Baba figürü ile oğul her zaman kavgalıdır. İnşası zor olan bir çatışma vardır arada. Yunan mitlerinde de benzer bir durum kendisini açık etmektedir. Mitolojiye göre ilk başta boşluk vardı. Yani Khaos. Derken toprak belirdi, Gaia. Gaia Dünya’nın tabanıydı. Boşluktan oluşan Dünya’nın bir tabanı vardı artık. Toprak kendinden hemen sonra var olan Uranos ile birlikte olur. Uranos göktür. Gaia, yani toprak dişil iken Uranos, gök eril olanı temsil etmektedir. Uranos ile Gaia’nın birlikteliklerinden altı erkek dev ile altı dişi dev dünyaya gelir. Ancak yeryüzünde gök ile toprak arasında hiçbir şey var olamamaktadır. Çünkü gök ile toprak birleşmekte ve arasında bir boşluk bulunmamaktadır. Gaia(toprak) içindeki çocukları doğuramamaktadır ve çocuklarından en genci Kronos’u dolduruşa getirir. Ona bir tırpan yapar ve babasını öldürmesi, gök ile toprak arasındaki bağı sona erdirmesi gerektiğini söyler. Kronos tüm kardeşleri ve annesi adına bunu gerçekleştirecektir. Annesi ile babası birleşme anındayken babasının(gök) hayalarını keser ve Uranos göğün en tepesine çakılı kalır. O andan itibaren toprak ile gökyüzü arasında yaşamın oluşabileceği bir boşluk oluşur. Kronos babasına karşı gelerek gök ile yeri ayırır. Yaşamı mümkün kılar…
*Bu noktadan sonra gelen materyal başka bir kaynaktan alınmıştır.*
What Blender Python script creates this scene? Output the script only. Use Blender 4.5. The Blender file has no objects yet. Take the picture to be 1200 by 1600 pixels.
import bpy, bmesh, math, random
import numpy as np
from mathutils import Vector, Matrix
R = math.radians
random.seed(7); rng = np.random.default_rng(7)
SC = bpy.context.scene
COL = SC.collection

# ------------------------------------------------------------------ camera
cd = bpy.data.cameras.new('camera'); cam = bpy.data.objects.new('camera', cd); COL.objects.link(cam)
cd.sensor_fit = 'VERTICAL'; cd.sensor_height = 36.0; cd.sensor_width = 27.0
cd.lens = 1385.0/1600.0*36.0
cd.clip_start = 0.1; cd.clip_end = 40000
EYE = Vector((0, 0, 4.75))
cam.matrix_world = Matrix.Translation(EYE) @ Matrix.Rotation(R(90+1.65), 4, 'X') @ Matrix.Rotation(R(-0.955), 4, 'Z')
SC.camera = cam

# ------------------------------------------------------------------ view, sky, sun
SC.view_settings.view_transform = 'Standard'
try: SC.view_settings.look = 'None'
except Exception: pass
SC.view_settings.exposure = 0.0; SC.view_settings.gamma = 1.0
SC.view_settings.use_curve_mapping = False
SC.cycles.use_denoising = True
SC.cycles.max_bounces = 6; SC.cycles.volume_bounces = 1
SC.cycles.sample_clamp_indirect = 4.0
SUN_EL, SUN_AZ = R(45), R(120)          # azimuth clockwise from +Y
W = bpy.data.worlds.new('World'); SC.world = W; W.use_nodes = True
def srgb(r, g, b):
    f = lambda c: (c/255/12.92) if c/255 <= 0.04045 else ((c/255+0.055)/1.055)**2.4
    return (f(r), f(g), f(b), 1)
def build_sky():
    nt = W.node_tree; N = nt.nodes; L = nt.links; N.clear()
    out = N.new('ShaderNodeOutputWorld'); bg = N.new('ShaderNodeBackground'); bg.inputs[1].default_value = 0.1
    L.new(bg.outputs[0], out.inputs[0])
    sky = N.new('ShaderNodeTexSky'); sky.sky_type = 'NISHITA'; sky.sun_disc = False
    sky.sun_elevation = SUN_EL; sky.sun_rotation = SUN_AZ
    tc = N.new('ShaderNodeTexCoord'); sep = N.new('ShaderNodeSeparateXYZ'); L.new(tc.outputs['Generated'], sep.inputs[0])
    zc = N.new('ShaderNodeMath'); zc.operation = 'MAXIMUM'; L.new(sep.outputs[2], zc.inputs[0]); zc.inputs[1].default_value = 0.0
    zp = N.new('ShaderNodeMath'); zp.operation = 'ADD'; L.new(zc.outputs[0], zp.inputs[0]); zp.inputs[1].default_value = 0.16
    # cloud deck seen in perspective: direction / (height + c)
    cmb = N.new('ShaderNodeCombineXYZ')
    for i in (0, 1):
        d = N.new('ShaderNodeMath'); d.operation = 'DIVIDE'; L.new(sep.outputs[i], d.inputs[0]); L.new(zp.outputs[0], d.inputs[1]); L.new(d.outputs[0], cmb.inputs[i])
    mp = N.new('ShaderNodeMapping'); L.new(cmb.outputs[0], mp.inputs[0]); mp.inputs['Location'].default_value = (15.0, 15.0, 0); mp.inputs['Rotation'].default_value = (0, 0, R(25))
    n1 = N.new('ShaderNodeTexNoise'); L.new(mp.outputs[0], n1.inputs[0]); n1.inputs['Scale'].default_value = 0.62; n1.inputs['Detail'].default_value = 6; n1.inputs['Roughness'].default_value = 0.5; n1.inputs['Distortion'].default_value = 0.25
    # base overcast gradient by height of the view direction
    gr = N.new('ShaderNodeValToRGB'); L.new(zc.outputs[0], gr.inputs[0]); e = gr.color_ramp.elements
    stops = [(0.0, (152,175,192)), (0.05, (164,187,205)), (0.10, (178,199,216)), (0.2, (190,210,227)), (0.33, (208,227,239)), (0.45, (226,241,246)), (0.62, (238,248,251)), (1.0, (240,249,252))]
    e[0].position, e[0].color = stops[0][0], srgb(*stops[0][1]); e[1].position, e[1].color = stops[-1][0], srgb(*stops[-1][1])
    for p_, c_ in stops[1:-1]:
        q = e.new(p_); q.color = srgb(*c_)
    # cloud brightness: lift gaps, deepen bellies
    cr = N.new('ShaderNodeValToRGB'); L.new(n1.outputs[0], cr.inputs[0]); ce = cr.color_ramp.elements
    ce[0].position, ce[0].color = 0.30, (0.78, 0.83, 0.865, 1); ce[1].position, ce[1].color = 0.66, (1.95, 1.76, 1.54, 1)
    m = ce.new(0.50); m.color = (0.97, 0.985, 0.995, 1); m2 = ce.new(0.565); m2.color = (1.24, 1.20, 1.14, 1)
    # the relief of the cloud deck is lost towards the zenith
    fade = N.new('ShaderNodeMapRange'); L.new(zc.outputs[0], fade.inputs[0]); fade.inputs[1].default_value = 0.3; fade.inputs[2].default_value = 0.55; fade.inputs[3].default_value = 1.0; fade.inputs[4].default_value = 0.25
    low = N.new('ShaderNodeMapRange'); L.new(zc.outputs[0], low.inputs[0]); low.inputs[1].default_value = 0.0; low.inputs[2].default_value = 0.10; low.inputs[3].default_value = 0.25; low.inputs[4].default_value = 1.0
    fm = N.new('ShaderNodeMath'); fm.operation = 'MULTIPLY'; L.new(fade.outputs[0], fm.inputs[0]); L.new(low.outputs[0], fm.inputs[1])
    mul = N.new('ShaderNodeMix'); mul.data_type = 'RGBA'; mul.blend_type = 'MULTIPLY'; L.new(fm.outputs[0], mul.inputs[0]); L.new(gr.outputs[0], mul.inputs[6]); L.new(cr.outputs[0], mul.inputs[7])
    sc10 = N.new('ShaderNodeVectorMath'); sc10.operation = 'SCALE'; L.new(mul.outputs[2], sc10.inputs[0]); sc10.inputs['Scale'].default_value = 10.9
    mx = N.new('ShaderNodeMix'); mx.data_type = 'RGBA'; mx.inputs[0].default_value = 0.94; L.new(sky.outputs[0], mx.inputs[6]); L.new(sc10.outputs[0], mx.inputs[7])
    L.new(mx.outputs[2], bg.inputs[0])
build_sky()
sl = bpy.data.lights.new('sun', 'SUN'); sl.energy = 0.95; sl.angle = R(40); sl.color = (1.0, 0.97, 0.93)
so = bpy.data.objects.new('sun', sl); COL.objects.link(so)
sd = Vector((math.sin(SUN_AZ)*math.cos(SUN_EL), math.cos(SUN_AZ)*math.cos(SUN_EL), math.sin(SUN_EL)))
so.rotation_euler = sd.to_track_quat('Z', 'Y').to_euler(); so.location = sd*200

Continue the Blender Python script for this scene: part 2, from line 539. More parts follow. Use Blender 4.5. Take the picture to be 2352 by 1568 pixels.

Kronos, Rhea ile birleşir ve doğan tüm çocuklarını Kronos midesine indirir. Kendisinin babasına yaptığı şey, onun başına gelmemelidir. Ancak Rhea çocuklarının en azından birini kurtarabilmek için en küçük oğlu Zeus’u Girit’te gizlice doğurur. Hikâyenin sonunda Zeus yeryüzünün en büyük tanrısı babası Kronos’u alt eder ve onun tahtına kendisi geçer. Zeus’un ilk eşi olan Metis, Tanrıça Athena’ya hamile kalır. Zeus babasının başına geldiği gibi kendi çocuğunun onu tahtından indirmesinden korkar. Her şeye dönüşebilme gücü olan Metis’i, bir kurnazlıkla su damlasına dönüştüren Zeus onu yutar. Böylece Athena hiç doğmayacaktır. Ancak her şeye burnunu sokan Prometheus ve Hephaistos bir baltayla Zeus’un kafasını yararak Athena’nın dünyaya gelmesini sağlarlar. Athena hem de üzerinde zırhıyla doğar. Baba oğul arasındaki kavga böyle sürer gider mitlerde. Herakles ile Zeus arasında, Zeus ile Akhilleus arasında… Bitmek bilmeyen bir savaştır bu. Edebiyat âlemine baktığımızda da durumun pek değişmediğini görürüz. Franz Kafka ile babasının ilişkisi sorunludur. Charles Bukowski’nin babası onu eve geldiğinde otel masrafı gibi masraflarla baş başa bırakırmış. Çocukluğunda banyoda kemerle işkence edermiş. O eşsiz yazar Fyodor Mihailoviç Dostoyevski’nin babasıyla ilişkisini araştırın. Göreceksiniz. Friedrich Nietzsche’nin ablası ile olan ilişkisine değinmeyeceğim, konunun onla alakası yok.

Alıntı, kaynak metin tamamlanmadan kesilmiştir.